CHSP Alumni Spotlight: Made Naraya Lasmayuda Sumaniaka
Indonesia, Maastricht University, MA Arts and Heritage: Policy Management and Education
Made Naraya Lasmayuda Sumaniaka (Nara) completed his Master’s in Arts and Heritage: Policy, Management and Education at Maastricht University. Since graduating, life has taken him across several trajectories at once. He currently teaches religious studies at Sekolah Indonesia Den Haag (SIDH), assists Indonesia's Ministry of Culture on several repatriation cases as a researcher, and volunteers as a "caring friend" for Indonesian elderly diasporas in the Netherlands, all while remotely supporting his family business in Bali. Academically, he is working on research projects surrounding Indonesian politics of decolonisation and drafting a PhD proposal.
Made believes that heritage is not something confined to the past. He reflects that his time in the programme fundamentally shifted how he approaches the everyday, particularly the quiet but meaningful act of listening. Volunteering with elderly Indonesian diasporas in the Netherlands is, for him, a direct expression of what the CHSP instilled in him: that heritage lives in the present, in people, and in conversation.
One of his most formative experiences during the programme was a three-month internship at the Colonial Collections Consortium Bureau, where he found himself the only Indonesian citizen working as a civil servant inside a Dutch government body dedicated to colonial collections. The experience was, according to him, disorienting in the most productive sense: constantly positioning himself against the legacy of colonial bureaucrats he had encountered in literature, from Multatuli's Max Havelaar to Pramoedya's Jacques Pangemanan. Beyond the internship, it was the shared trials of student life in Maastricht with fellow scholars Pras, Rebecca, Amos, and Akash that he counts among his most unforgettable memories from the programme.

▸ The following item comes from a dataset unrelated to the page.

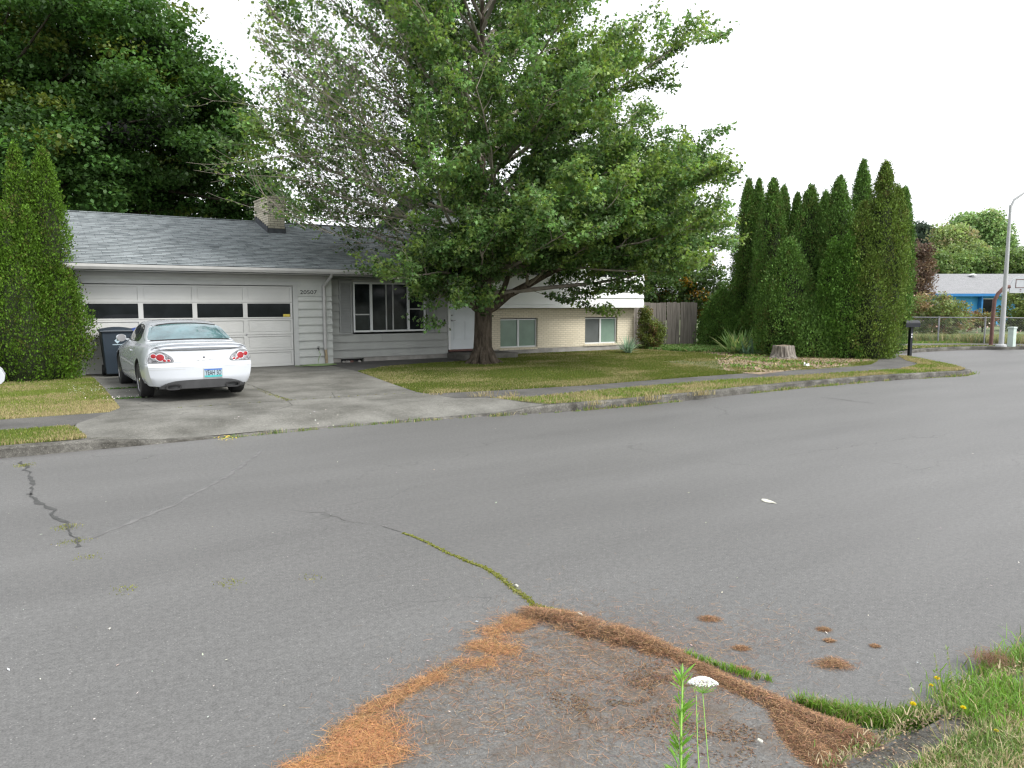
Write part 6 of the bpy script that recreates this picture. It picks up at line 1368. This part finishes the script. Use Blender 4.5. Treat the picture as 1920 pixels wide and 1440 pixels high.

The CHSP, Made says, gave him the space to step back, observe, and unlearn assumptions he had carried from his undergraduate studies in public policy. It broadened his intellectual horizons in ways that continue to reshape how he thinks about Indonesia's post-colonial identity and the role of cultural heritage within it. For him, the scholarship was not merely an academic milestone: it was, as he puts it, a stepping stone towards his aspiring career as a servant of the civil and intellectual.
Cultural Heritage Scholarship Programme
The Cultural Heritage Scholarship Programme (CHSP) is a Nuffic initiative funded by the Dutch Ministry of Foreign Affairs, designed to empower young professionals from Indonesia, Nigeria, Sri Lanka, Suriname, and South Africa to pursue a specialised master's programme in cultural heritage management in the Netherlands. The programme aims to foster international collaboration and knowledge exchange, enabling alumni to bring new expertise and perspectives back to their home communities.